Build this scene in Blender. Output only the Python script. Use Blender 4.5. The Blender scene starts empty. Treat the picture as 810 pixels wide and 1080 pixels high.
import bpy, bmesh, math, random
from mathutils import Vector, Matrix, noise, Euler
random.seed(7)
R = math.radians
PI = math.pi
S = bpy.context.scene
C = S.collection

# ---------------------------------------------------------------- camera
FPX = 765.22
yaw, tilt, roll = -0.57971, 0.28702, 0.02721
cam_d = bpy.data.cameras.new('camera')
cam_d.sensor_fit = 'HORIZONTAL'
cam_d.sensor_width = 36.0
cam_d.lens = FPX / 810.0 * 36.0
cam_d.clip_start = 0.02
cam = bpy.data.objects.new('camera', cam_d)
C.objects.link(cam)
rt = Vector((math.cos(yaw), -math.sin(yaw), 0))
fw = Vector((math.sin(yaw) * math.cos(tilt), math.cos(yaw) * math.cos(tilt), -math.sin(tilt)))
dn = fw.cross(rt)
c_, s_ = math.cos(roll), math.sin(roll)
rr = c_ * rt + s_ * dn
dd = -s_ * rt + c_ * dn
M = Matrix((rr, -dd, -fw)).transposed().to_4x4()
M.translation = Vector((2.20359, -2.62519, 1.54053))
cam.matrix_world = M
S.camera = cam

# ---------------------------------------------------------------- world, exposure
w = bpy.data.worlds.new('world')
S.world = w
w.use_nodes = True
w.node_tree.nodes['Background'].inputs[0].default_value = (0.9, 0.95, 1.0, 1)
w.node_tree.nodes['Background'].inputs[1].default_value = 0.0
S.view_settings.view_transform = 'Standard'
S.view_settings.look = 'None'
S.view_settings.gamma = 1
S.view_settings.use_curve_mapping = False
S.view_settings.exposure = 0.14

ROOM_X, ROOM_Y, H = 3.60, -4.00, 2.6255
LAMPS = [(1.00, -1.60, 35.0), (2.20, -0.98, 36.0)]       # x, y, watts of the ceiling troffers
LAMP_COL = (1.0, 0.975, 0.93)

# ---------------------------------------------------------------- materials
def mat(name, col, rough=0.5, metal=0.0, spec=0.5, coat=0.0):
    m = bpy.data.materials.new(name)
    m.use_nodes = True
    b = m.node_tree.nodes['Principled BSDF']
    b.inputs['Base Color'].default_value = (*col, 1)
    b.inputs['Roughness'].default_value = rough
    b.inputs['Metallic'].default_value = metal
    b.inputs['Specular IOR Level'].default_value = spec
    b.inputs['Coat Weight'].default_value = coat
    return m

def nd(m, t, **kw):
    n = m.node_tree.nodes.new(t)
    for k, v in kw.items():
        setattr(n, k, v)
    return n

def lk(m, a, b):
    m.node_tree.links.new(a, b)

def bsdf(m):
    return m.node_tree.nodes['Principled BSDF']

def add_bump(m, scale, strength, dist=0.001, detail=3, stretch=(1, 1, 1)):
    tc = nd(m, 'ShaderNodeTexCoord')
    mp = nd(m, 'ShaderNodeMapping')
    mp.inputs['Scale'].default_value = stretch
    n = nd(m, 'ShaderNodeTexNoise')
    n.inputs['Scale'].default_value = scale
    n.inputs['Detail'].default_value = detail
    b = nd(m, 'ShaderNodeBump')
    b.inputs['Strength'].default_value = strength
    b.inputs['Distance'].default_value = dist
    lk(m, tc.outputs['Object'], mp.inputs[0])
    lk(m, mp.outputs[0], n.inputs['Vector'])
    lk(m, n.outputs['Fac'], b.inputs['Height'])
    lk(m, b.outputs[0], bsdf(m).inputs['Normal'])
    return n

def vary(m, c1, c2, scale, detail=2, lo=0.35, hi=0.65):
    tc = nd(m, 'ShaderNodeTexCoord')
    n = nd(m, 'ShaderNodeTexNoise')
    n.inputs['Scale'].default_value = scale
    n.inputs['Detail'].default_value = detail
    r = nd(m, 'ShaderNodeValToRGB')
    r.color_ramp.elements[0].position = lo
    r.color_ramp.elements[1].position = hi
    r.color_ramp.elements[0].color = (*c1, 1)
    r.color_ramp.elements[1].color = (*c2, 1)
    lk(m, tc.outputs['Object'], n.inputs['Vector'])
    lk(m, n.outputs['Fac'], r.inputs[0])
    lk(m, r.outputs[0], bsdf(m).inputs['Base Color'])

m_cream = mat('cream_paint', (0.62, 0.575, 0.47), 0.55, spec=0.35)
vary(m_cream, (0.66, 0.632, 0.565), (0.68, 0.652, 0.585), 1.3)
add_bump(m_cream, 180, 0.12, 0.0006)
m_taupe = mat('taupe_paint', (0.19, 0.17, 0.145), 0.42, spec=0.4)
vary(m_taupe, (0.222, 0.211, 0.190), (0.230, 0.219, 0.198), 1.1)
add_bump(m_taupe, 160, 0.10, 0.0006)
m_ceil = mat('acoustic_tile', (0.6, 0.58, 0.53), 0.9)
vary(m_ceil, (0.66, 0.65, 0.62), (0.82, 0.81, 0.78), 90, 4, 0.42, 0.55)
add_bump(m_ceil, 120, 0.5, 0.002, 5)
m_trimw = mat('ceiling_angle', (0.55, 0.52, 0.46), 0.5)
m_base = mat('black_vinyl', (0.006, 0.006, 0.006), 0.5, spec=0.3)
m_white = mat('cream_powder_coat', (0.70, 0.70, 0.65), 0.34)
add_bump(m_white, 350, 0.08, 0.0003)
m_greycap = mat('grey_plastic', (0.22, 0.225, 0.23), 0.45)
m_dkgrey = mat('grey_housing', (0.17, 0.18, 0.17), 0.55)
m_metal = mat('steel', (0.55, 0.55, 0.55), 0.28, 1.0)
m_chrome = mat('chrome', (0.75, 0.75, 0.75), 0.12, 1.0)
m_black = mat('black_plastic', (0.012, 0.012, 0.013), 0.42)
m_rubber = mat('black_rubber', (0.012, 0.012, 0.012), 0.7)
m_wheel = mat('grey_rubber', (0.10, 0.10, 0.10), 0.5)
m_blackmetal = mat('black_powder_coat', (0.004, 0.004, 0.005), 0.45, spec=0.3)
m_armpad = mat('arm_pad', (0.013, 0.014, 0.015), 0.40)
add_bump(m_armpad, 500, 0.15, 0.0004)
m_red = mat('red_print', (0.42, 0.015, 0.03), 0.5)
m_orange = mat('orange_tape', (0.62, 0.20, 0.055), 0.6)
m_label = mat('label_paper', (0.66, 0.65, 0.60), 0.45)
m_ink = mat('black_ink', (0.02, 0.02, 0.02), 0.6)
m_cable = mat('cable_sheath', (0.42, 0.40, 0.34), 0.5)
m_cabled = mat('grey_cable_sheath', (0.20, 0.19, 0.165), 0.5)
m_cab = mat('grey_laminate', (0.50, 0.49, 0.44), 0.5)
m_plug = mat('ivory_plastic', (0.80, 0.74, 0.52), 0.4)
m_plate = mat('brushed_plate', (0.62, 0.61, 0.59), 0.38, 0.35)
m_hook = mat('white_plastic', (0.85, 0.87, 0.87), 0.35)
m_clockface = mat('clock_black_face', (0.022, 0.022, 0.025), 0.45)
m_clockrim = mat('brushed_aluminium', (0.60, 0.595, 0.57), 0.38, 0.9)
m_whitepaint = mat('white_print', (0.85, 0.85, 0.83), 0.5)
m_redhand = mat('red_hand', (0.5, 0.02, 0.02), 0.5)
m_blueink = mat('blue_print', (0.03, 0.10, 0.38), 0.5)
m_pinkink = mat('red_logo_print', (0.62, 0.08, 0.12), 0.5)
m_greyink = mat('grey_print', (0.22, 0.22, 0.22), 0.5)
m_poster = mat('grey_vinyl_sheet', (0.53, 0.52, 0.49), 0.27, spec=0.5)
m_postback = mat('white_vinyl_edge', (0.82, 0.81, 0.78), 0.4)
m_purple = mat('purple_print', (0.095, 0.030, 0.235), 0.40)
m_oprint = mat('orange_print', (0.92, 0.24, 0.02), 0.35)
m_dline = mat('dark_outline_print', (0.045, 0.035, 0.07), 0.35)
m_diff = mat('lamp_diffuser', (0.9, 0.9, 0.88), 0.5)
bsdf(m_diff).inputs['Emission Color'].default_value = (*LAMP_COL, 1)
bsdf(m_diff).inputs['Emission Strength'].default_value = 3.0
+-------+
Required work: Your answer should be exactly the lines of the data above, from the first through the line containing "C = S.collection".

Written answer:
Build this scene in Blender. Output only the Python script. Use Blender 4.5. The Blender scene starts empty. Treat the picture as 810 pixels wide and 1080 pixels high.
import bpy, bmesh, math, random
from mathutils import Vector, Matrix, noise, Euler
random.seed(7)
R = math.radians
PI = math.pi
S = bpy.context.scene
C = S.collection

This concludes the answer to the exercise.